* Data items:
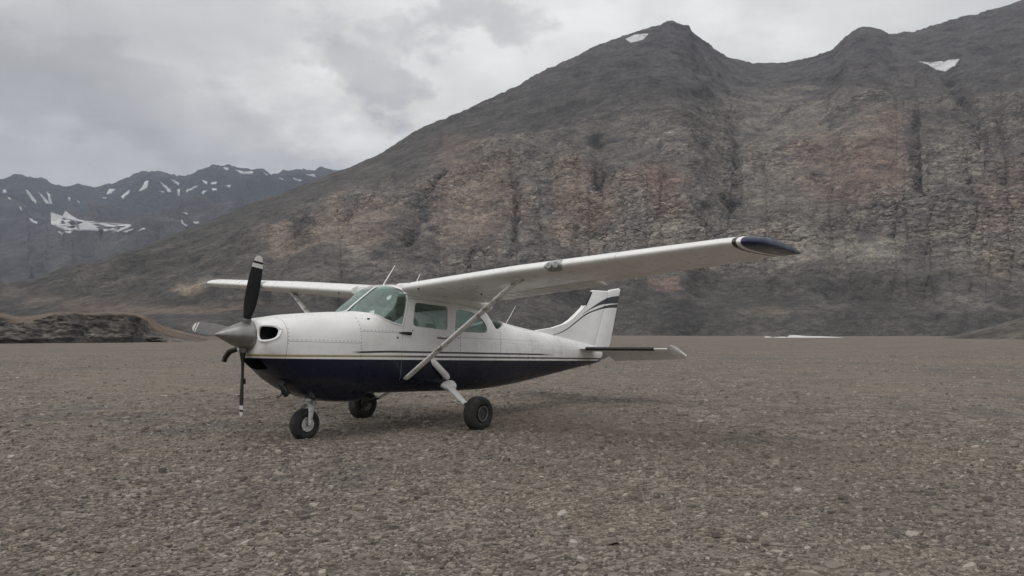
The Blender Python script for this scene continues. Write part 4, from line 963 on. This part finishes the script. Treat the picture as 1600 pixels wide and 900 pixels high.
UPS = [(6.30, 1.975), (6.75, 2.16), (7.15, 2.285), (7.80, 2.375)]
M_FIN = fin_paint()
# z along hinge line: hinge from (6.80,1.36) to (7.37,2.53)
FIN = slab('fin', [(4.62, 1.555), (5.2, 1.635), (5.62, 1.73), (5.86, 1.83), (6.1, 1.97), (6.26, 2.07), (6.38, 2.15), (6.50, 2.30), (6.63, 2.45), (6.72, 2.50), (7.36, 2.535), (6.80, 1.36), (6.4, 1.30), (5.5, 1.40), (4.8, 1.48)], .09, M_FIN, AP)
slab('rudder', [(7.372, 2.537), (7.40, 2.56), (7.80, 2.63), (7.86, 2.622), (7.43, 1.38), (7.30, 1.20), (7.12, 1.15), (6.80, 1.25), (6.81, 1.355)], .07, M_FIN, FIN)
slab('deicing_boot', [(6.37, 2.165), (6.49, 2.32), (6.62, 2.47), (6.67, 2.47), (6.54, 2.29), (6.42, 2.145)], .10, M_BOOT, FIN)
# ---- horizontal tail
def stab(s):
    def foil(y, x0, x1, z, th, z1=None):
        u = np.linspace(0, 1, 12) ** 1.6; t = th * (2.97 * np.sqrt(u) * .5 - 1.2 * u * .5 - .28 * u ** 2) ; t = np.maximum(t, .002)
        z1 = z if z1 is None else z1; zz = z + (z1 - z) * u; x = x0 + (x1 - x0) * u
        up = np.c_[x, np.full(12, s * y), zz + t]; dn = np.c_[x, np.full(12, s * y), zz - t]; return np.r_[up[::-1], dn[1:]]
    ys = np.linspace(.06, 1.86, 16)
    le = lambda y: 5.93 + .26 * y; zf = lambda y: 1.255 + .012 * y; hg = lambda y: 6.62 + .03 * y
    st = lofted('stabilizer', [foil(y, le(y), hg(y), zf(y) + .015, .036, zf(y) - .015) for y in ys], M_WHITE, AP, sharp=50)
    tezi, tezo = 1.055, 1.12
    el = lofted('elevator', [foil(y, hg(y) + .012, 7.13 - .06 * (y - .3), zf(y) - .016, .028, tezi + (tezo - tezi) * (y - .3) / 1.6) for y in np.linspace(.33, 1.86, 12)], M_WHITE, AP, sharp=50)
    # upturned tip
    R = []
    for k, (y, x0, x1, z, z1) in enumerate(((1.862, 6.415, 7.03, 1.285, 1.12), (1.90, 6.36, 7.04, 1.30, 1.135), (1.94, 6.30, 7.04, 1.33, 1.15), (1.975, 6.27, 7.03, 1.355, 1.16), (1.995, 6.30, 7.0, 1.37, 1.17), (2.0, 6.45, 6.95, 1.345, 1.18))): R.append(foil(y, x0, x1, z, .05 if k < 4 else .03, z1))
    lofted('tip_fairing', R, M_WHITE, st, sharp=60)
    B = []
    for y in np.linspace(.30, 1.62, 8):
        a = np.linspace(-1.9, 1.9, 9); B.append(np.c_[le(y) + .05 - .058 * np.cos(a), np.full(9, s * y), zf(y) + .015 + .036 * np.sin(a)])
    b = np_mesh('deicing_boot', np.array(B).reshape(-1, 3), [grid_faces(8, 9)], M_BOOT, st); fix(b, 60)
stab(-1); stab(1)
slab('tail_cone', [(6.75, 1.30), (7.3, 1.22), (7.36, 1.13), (7.2, 1.08), (6.9, 1.02), (6.65, 1.0)], .11, M_STEEL, AP)
tube('tie_down_ring', [(6.62, 0, .95), (6.64, 0, .915), (6.68, 0, .915), (6.70, 0, .96)], .008, M_STEEL, AP, 8)

# ---- wheels and legs
def wheel(name, c, R, wd, rimm, lab=None):
    e = bpy.data.objects.new('wheel', None); COL.objects.link(e); e.parent = AP; e.location = c
    if lab: e['label'] = lab
    ri = R * .46; h = wd / 2; prof = []
    for a in np.linspace(0, 2 * np.pi, 28, endpoint=False):
        q = (abs(math.cos(a)) ** 2.7 + abs(math.sin(a)) ** 2.7) ** (-1 / 2.7)
        prof.append((h * q * math.cos(a), (R + ri) / 2 + (R - ri) / 2 * q * math.sin(a)))
    ty = lathe('tyre', prof, M_RUBBER, e, 'y', seg=64, closed=True)
    # soft contact patch
    co = np.array([v.co for v in ty.data.vertices]); zmin = -R + .012
    co[:, 2] = np.where(co[:, 2] < zmin, zmin + (co[:, 2] - zmin) * .15, co[:, 2]); ty.data.vertices.foreach_set('co', co.astype(np.float32).ravel())
    rm = lathe('rim', [(-h * .72, ri * .99), (-h * .88, ri * 1.03), (-h * .9, ri * .92), (-h * .8, ri * .84), (-h * .35, ri * .78), (-h * .3, ri * .45), (-h * .62, ri * .38), (-h * .66, ri * .12), (-h * .6, .01),
                       (h * .6, .01), (h * .66, ri * .12), (h * .62, ri * .38), (h * .3, ri * .45), (h * .35, ri * .78), (h * .8, ri * .84), (h * .9, ri * .92), (h * .88, ri * 1.03), (h * .72, ri * .99)], rimm, e, 'y', seg=40)
    for s in (-1, 1): lathe('rim_ring', [(s * h * .86, ri * .78), (s * h * .93, ri * .84), (s * h * .93, ri * .98), (s * h * .86, ri * 1.0)], M_RIMW if rimm is M_RIMW else M_STEEL, rm, 'y', seg=40, closed=True)
    for k in range(6):
        a = k * math.pi / 3
        for s in (-1, 1): lathe('bolt', [(-.012, .012), (.012, .012)], M_STEEL, rm, 'y', (ri * .6 * math.cos(a), s * h * .34, ri * .6 * math.sin(a)), 8)
        lathe('rim_slot', [(-h * .36, .02), (-h * .2, .02)], M_DARK, rm, 'y', (ri * .68 * math.cos(a + .5), 0, ri * .68 * math.sin(a + .5)), 12)
    return e
NZ = AP_PIT
def zg(x): return x * math.tan(NZ)                       # body height of the ground under x
R1, R0 = .247, .203
C1 = (1.74, -1.215, zg(1.74) + R1 - .024); C2 = (1.69, 1.235, zg(1.69) + R1 - .024); C0 = (-.355, -.01, zg(-.355) + R0 - .02)
wheel('wheel', C1, R1, .205, M_RIM, 'near main wheel'); wheel('wheel', C2, R1, .205, M_RIM, 'far main wheel'); wheel('wheel', C0, R0, .165, M_RIMW, 'nose wheel')
for s, C in ((-1, C1), (1, C2)):
    yo = C[1] - s * .12
    leg = tube('gear_leg', [(1.84, s * .42, .70), (1.83, s * .60, .60), (1.80, s * .80, .475), (1.775, s * .95, .395), (C[0] + .015, yo - s * .02, C[2] + .045)], [.085, .078, .066, .055, .045], M_DIRTY, AP, 18, (1.0, .36), up=(0, s * .55, .83))
    cuff = tube('leg_cuff', [(1.845, s * .50, .665), (1.84, s * .55, .638), (1.835, s * .60, .605)], [.155, .14, .085], M_DIRTY, leg, 18, (1, .5), up=(0, s * .55, .83))
    tube('leg_end', [(1.775, s * .95, .40), (C[0] + .01, yo, C[2] + .03)], [.053, .05], M_BLACK, leg, 14, (1.05, .5), up=(0, s * .55, .83))
    tube('axle', [(C[0], yo - s * .03, C[2]), (C[0], C[1], C[2])], .03, M_STEEL, leg, 12)
    lathe('brake_disc', [(-.008, .09), (.008, .09)], M_STEEL, leg, 'y', (C[0], C[1] - s * .108, C[2]), 28)
    box('brake_caliper', (C[0] - .09, C[1] - s * .115, C[2] + .01), (.07, .06, .09), M_BLACK, leg, .01)
# white step fairing below the door, behind the lift strut
tube('boarding_step', [(1.40, -.565, 1.04), (1.44, -.60, .99), (1.66, -.64, .80), (1.70, -.64, .765)], [.035, .052, .056, .04], M_DIRTY, AP, 14, (.8, .9))
tube('step_bracket', [(1.66, -.57, .76), (1.70, -.64, .77)], .02, M_STEEL, AP, 8)
# nose leg: oleo strut, torque link, one-sided fork with both arms
NL_ = tube('nose_leg', [(-.26, -.005, .60), (-.275, -.005, .52), (-.30, -.005, .445)], [.045, .045, .04], M_METAL, AP, 16)
lathe('collar', [(-.02, .055), (.02, .055)], M_METAL, NL_, 'z', (-.298, -.005, .45), 20)
for s in (-1, 1):
    tube('fork', [(-.30, -.005, .452), (-.315, s * .05 - .005, .44), (-.33, s * .095 - .01, .395), (-.345, s * .11 - .01, .30), (C0[0], s * .11 - .01, C0[2] - .01)], [.045, .048, .046, .036, .028], M_RIMW, NL_, 14, (.55, 1.0), up=(1, 0, 0))
tube('torque_link', [(-.28, -.03, .47), (-.19, -.03, .50), (-.16, -.03, .56)], .011, M_STEEL, NL_, 8)
tube('axle', [(C0[0], -.13, C0[2]), (C0[0], .11, C0[2])], .018, M_STEEL, NL_, 12)

# ---- cabin
box('instrument_panel', (.52, 0, 1.43), (.10, 1.02, .26), M_BLACK, AP, .03); box('glare_shield', (.40, 0, 1.575), (.30, .96, .03), M_BLACK, AP, .012)
box('cabin_floor', (1.75, 0, .80), (2.4, 1.02, .04), M_SEAT, AP)
def seat(x, y, top=1.50, head=True):
    e = bpy.data.objects.new('seat', None); COL.objects.link(e); e.parent = AP; e.location = (x, y, 0); h = top - 1.08
    box('cushion', (0, 0, 1.05), (.46, .44, .15), M_SEAT, e, .05)
    box('backrest', (.27, 0, 1.08 + h / 2), (.11, .42, h), M_SEAT, e, .05, Matrix.Rotation(rad(10), 3, 'Y'))
    box('back_shell', (.34, 0, 1.07 + h / 2), (.03, .34, h * .85), M_SEAT2, e, .012, Matrix.Rotation(rad(10), 3, 'Y'))
    if head:
        tube('headrest', [(.315 + .07 * math.sin(0), -.11, top - .02), (.32, -.10, top + .07), (.325, -.06, top + .115), (.325, .06, top + .115), (.32, .10, top + .07), (.315, .11, top - .02)], .032, M_SEAT, e, 10)
for x, y, t, hd in ((.95, -.27, 1.50, True), (.95, .27, 1.52, True), (1.9, -.27, 1.44, False), (1.9, .27, 1.46, True)): seat(x, y, t, hd)
for y in (-.27, .27):
    tube('yoke', [(.56, y, 1.43), (.70, y, 1.43)], .015, M_BLACK, AP, 8)
    tube('yoke_grip', [(.70, y - .13, 1.52), (.705, y - .13, 1.45), (.71, y - .07, 1.42), (.71, y + .07, 1.42), (.705, y + .13, 1.45), (.70, y + .13, 1.52)], .016, M_BLACK, AP, 8)
# ---- aerials
tube('antenna', [(.93, 0, 2.10), (.955, 0, 2.15), (1.15, 0, 2.425)], [.011, .008, .005], M_WHITE, AP, 8)
tube('antenna', [(1.60, .05, 2.12), (1.735, .05, 2.36)], [.007, .004], M_WHITE, AP, 8)
tube('antenna', [(3.80, 0, 1.64), (3.86, 0, 1.68), (4.12, 0, 2.0)], [.009, .005, .003], M_WHITE, AP, 8)
tube('antenna_wire', [(3.62, -.12, 1.68), (3.78, -.12, 1.80)], .004, M_STEEL, AP, 6)

# ---- the air: pale even haze round everything
def build_haze():
    n = NT('haze'); n.N.remove(n.b); pv = n.N.new('ShaderNodeVolumePrincipled')
    pv.inputs['Color'].default_value = (.74, .83, 1.0, 1); pv.inputs['Density'].default_value = 1.0e-4; pv.inputs['Anisotropy'].default_value = .2
    n.lk(pv.outputs[0], n.N['Material Output'].inputs['Volume'])
    me = bpy.data.meshes.new('haze'); bm = bmesh.new(); bmesh.ops.create_cube(bm, size=1)
    bmesh.ops.scale(bm, vec=(14200, 14200, 1480), verts=bm.verts); bmesh.ops.translate(bm, vec=(0, 0, 740 - 60), verts=bm.verts); bm.to_mesh(me); bm.free()
    o = link('haze', me, n.m); tag(o, 'thin pale haze between the strip and the distant range', 'haze', kind='stuff')
build_haze()
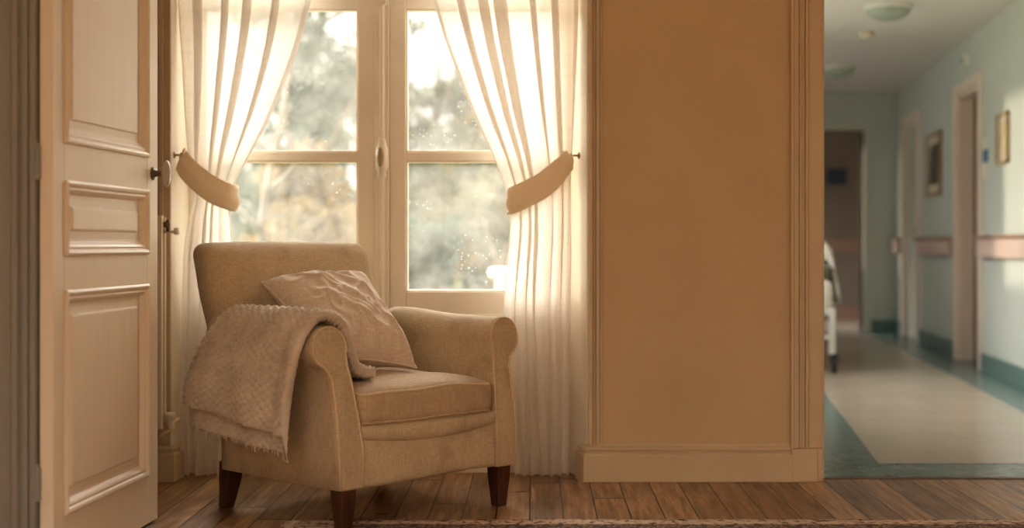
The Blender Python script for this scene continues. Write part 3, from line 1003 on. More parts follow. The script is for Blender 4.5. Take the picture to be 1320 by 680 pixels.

* PROBLEM TO WORK ON:
Identify the lines that contain the string "scene", and copy every one of them.

* THE REPLY:
The Blender Python script for this scene continues. Write part 4, from line 963 on. This part finishes the script. Treat the picture as 1600 pixels wide and 900 pixels high.
The Blender Python script for this scene continues. Write part 3, from line 1003 on. More parts follow. The script is for Blender 4.5. Take the picture to be 1320 by 680 pixels.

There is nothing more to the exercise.